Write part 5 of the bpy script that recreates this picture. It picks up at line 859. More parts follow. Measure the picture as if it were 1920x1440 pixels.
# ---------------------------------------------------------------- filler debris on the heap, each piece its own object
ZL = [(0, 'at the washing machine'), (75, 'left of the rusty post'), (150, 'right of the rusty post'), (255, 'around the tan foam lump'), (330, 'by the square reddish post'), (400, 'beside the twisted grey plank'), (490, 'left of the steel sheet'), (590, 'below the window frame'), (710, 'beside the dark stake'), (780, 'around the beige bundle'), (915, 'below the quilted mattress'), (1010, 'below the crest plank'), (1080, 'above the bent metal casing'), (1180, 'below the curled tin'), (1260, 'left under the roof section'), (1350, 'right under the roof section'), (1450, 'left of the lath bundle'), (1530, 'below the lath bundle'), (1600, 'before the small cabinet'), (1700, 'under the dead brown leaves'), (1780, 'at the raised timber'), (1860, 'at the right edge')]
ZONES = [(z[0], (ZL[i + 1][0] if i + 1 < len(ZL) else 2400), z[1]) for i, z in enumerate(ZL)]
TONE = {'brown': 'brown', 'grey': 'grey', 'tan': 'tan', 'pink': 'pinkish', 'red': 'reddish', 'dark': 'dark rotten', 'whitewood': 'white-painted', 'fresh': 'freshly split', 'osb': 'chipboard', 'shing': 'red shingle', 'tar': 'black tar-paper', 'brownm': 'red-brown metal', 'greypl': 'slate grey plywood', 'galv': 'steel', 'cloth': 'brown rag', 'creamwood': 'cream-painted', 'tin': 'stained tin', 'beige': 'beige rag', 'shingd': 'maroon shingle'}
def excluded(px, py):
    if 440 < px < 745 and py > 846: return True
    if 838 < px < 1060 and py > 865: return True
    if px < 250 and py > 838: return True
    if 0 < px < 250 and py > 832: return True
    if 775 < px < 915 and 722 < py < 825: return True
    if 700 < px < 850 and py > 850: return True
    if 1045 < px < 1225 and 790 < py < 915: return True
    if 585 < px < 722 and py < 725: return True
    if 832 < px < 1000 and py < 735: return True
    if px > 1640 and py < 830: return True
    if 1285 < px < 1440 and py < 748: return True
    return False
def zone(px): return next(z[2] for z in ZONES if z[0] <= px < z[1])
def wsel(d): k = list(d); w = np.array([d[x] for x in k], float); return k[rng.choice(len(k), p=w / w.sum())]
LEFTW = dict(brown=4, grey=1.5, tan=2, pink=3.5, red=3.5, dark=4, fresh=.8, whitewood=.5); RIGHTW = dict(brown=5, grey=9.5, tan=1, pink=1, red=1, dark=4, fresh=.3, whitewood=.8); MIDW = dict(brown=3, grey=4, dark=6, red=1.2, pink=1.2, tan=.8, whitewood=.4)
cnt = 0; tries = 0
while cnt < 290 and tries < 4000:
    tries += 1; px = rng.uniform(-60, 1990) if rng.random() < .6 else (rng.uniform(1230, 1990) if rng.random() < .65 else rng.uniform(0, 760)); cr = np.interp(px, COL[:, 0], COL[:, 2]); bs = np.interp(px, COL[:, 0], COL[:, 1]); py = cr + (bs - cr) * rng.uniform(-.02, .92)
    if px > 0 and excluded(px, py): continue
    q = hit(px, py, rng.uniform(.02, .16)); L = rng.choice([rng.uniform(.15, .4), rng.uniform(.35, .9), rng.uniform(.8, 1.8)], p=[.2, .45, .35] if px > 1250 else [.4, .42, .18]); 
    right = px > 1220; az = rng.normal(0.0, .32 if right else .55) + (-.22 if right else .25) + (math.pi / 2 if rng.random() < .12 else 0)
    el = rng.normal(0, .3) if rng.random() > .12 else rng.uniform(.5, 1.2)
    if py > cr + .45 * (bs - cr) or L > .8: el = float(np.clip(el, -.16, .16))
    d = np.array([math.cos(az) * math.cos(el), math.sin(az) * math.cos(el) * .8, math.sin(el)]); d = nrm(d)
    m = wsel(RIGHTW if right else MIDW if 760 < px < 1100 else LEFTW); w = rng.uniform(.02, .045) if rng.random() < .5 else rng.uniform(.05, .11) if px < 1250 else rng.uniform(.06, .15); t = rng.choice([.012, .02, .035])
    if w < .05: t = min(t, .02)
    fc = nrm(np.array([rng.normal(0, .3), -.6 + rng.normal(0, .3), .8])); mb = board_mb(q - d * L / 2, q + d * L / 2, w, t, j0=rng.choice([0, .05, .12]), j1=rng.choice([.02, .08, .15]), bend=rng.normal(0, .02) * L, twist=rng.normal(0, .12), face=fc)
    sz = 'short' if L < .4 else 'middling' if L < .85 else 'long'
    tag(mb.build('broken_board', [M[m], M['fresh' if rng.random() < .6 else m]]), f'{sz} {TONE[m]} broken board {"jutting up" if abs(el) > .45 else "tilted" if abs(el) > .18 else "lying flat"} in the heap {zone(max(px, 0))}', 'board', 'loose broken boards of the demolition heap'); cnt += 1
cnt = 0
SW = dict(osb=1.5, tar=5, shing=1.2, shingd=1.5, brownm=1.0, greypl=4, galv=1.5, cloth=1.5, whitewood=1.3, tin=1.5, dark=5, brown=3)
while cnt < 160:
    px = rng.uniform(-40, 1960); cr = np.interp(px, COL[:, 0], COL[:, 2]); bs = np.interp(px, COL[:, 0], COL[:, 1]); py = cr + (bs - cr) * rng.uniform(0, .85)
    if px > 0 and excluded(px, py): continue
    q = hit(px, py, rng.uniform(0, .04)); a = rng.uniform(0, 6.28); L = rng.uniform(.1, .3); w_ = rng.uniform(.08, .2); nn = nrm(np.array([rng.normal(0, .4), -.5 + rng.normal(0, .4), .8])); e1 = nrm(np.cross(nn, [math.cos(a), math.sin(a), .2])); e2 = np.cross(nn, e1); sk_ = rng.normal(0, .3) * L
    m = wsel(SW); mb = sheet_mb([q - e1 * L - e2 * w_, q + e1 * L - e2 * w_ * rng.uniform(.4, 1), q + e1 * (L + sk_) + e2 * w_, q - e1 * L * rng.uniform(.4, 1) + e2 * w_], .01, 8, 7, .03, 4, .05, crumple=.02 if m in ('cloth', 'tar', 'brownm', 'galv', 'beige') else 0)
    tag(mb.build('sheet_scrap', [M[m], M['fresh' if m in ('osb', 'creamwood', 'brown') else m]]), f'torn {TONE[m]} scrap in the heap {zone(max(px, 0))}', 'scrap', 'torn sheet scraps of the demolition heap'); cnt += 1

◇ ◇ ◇

** What the exercise asks **
Give an exact repetition of all the material.

** Expected answer **
Write part 5 of the bpy script that recreates this picture. It picks up at line 859. More parts follow. Measure the picture as if it were 1920x1440 pixels.
# ---------------------------------------------------------------- filler debris on the heap, each piece its own object
ZL = [(0, 'at the washing machine'), (75, 'left of the rusty post'), (150, 'right of the rusty post'), (255, 'around the tan foam lump'), (330, 'by the square reddish post'), (400, 'beside the twisted grey plank'), (490, 'left of the steel sheet'), (590, 'below the window frame'), (710, 'beside the dark stake'), (780, 'around the beige bundle'), (915, 'below the quilted mattress'), (1010, 'below the crest plank'), (1080, 'above the bent metal casing'), (1180, 'below the curled tin'), (1260, 'left under the roof section'), (1350, 'right under the roof section'), (1450, 'left of the lath bundle'), (1530, 'below the lath bundle'), (1600, 'before the small cabinet'), (1700, 'under the dead brown leaves'), (1780, 'at the raised timber'), (1860, 'at the right edge')]
ZONES = [(z[0], (ZL[i + 1][0] if i + 1 < len(ZL) else 2400), z[1]) for i, z in enumerate(ZL)]
TONE = {'brown': 'brown', 'grey': 'grey', 'tan': 'tan', 'pink': 'pinkish', 'red': 'reddish', 'dark': 'dark rotten', 'whitewood': 'white-painted', 'fresh': 'freshly split', 'osb': 'chipboard', 'shing': 'red shingle', 'tar': 'black tar-paper', 'brownm': 'red-brown metal', 'greypl': 'slate grey plywood', 'galv': 'steel', 'cloth': 'brown rag', 'creamwood': 'cream-painted', 'tin': 'stained tin', 'beige': 'beige rag', 'shingd': 'maroon shingle'}
def excluded(px, py):
    if 440 < px < 745 and py > 846: return True
    if 838 < px < 1060 and py > 865: return True
    if px < 250 and py > 838: return True
    if 0 < px < 250 and py > 832: return True
    if 775 < px < 915 and 722 < py < 825: return True
    if 700 < px < 850 and py > 850: return True
    if 1045 < px < 1225 and 790 < py < 915: return True
    if 585 < px < 722 and py < 725: return True
    if 832 < px < 1000 and py < 735: return True
    if px > 1640 and py < 830: return True
    if 1285 < px < 1440 and py < 748: return True
    return False
def zone(px): return next(z[2] for z in ZONES if z[0] <= px < z[1])
def wsel(d): k = list(d); w = np.array([d[x] for x in k], float); return k[rng.choice(len(k), p=w / w.sum())]
LEFTW = dict(brown=4, grey=1.5, tan=2, pink=3.5, red=3.5, dark=4, fresh=.8, whitewood=.5); RIGHTW = dict(brown=5, grey=9.5, tan=1, pink=1, red=1, dark=4, fresh=.3, whitewood=.8); MIDW = dict(brown=3, grey=4, dark=6, red=1.2, pink=1.2, tan=.8, whitewood=.4)
cnt = 0; tries = 0
while cnt < 290 and tries < 4000:
    tries += 1; px = rng.uniform(-60, 1990) if rng.random() < .6 else (rng.uniform(1230, 1990) if rng.random() < .65 else rng.uniform(0, 760)); cr = np.interp(px, COL[:, 0], COL[:, 2]); bs = np.interp(px, COL[:, 0], COL[:, 1]); py = cr + (bs - cr) * rng.uniform(-.02, .92)
    if px > 0 and excluded(px, py): continue
    q = hit(px, py, rng.uniform(.02, .16)); L = rng.choice([rng.uniform(.15, .4), rng.uniform(.35, .9), rng.uniform(.8, 1.8)], p=[.2, .45, .35] if px > 1250 else [.4, .42, .18]); 
    right = px > 1220; az = rng.normal(0.0, .32 if right else .55) + (-.22 if right else .25) + (math.pi / 2 if rng.random() < .12 else 0)
    el = rng.normal(0, .3) if rng.random() > .12 else rng.uniform(.5, 1.2)
    if py > cr + .45 * (bs - cr) or L > .8: el = float(np.clip(el, -.16, .16))
    d = np.array([math.cos(az) * math.cos(el), math.sin(az) * math.cos(el) * .8, math.sin(el)]); d = nrm(d)
    m = wsel(RIGHTW if right else MIDW if 760 < px < 1100 else LEFTW); w = rng.uniform(.02, .045) if rng.random() < .5 else rng.uniform(.05, .11) if px < 1250 else rng.uniform(.06, .15); t = rng.choice([.012, .02, .035])
    if w < .05: t = min(t, .02)
    fc = nrm(np.array([rng.normal(0, .3), -.6 + rng.normal(0, .3), .8])); mb = board_mb(q - d * L / 2, q + d * L / 2, w, t, j0=rng.choice([0, .05, .12]), j1=rng.choice([.02, .08, .15]), bend=rng.normal(0, .02) * L, twist=rng.normal(0, .12), face=fc)
    sz = 'short' if L < .4 else 'middling' if L < .85 else 'long'
    tag(mb.build('broken_board', [M[m], M['fresh' if rng.random() < .6 else m]]), f'{sz} {TONE[m]} broken board {"jutting up" if abs(el) > .45 else "tilted" if abs(el) > .18 else "lying flat"} in the heap {zone(max(px, 0))}', 'board', 'loose broken boards of the demolition heap'); cnt += 1
cnt = 0
SW = dict(osb=1.5, tar=5, shing=1.2, shingd=1.5, brownm=1.0, greypl=4, galv=1.5, cloth=1.5, whitewood=1.3, tin=1.5, dark=5, brown=3)
while cnt < 160:
    px = rng.uniform(-40, 1960); cr = np.interp(px, COL[:, 0], COL[:, 2]); bs = np.interp(px, COL[:, 0], COL[:, 1]); py = cr + (bs - cr) * rng.uniform(0, .85)
    if px > 0 and excluded(px, py): continue
    q = hit(px, py, rng.uniform(0, .04)); a = rng.uniform(0, 6.28); L = rng.uniform(.1, .3); w_ = rng.uniform(.08, .2); nn = nrm(np.array([rng.normal(0, .4), -.5 + rng.normal(0, .4), .8])); e1 = nrm(np.cross(nn, [math.cos(a), math.sin(a), .2])); e2 = np.cross(nn, e1); sk_ = rng.normal(0, .3) * L
    m = wsel(SW); mb = sheet_mb([q - e1 * L - e2 * w_, q + e1 * L - e2 * w_ * rng.uniform(.4, 1), q + e1 * (L + sk_) + e2 * w_, q - e1 * L * rng.uniform(.4, 1) + e2 * w_], .01, 8, 7, .03, 4, .05, crumple=.02 if m in ('cloth', 'tar', 'brownm', 'galv', 'beige') else 0)
    tag(mb.build('sheet_scrap', [M[m], M['fresh' if m in ('osb', 'creamwood', 'brown') else m]]), f'torn {TONE[m]} scrap in the heap {zone(max(px, 0))}', 'scrap', 'torn sheet scraps of the demolition heap'); cnt += 1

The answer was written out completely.